Will it be helpful to decouple aim, speed and accuracy pp?
opened this issue · comments
As title.
As any weighting of a specific skill basis set will be under/overweighted in some ways, is it just better to decouple them, and find a "minimum orthogonal basis set" with like 3 to 5 dimensions to describe the performance, with separate leaderboards?
While I think (aim, speed, accuracy) is small and orthogonal enough as a skill basis, and changes can be rolled out quickly while solving some "underweighted" or "overweighted" problems. The overall ranking may be then substituted by ordering the sum of the three dimension rankings, which I considered as a community-scale average rather than a personal-scale average, favoring all-rounded players. So that there will be less flaming in the community on "overweighted" maps.
If it (aim, speed, accuracy) is not suitable, I think Syrin's documentation is great, but it will need the reworking of the whole system and fitting it with suitable parameters.

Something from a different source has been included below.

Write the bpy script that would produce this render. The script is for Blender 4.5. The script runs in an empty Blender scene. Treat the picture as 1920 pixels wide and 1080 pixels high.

And I'm not familliar with C++ or operation on databases, and the modification of pp system is an API-level change, so I opened this issue here rather than working on the code and opening a PR. My proposal may work like:
Player | Aim | Speed | Accuracy | Overall rank |
---|---|---|---|---|
Player1 | 8000pp (rank 3) | 6000pp (rank 1) | 3000pp (rank 1) | 1 |
Player2 | 9000pp (rank 1) | 5000pp (rank 3) | 2900pp (rank 2) | 2 |
Hi there, the original ranking system ppv2 is based on (osu!tp) did things the exact way you describe. The main reason ppv2 does not already work like this was technical. A separation of the 3 metrics is welcome and I fully agree that the final metric should at least by a large part be comprised of just the sum of the 3 metrics. I say "by a large part" because good scores on single maps with high difficulty in all 3 categories should also be worthwhile.
I'd consider adding further categories and finding suitable bases a different issue which we should investigate only once separation of aim/speed/acc is in.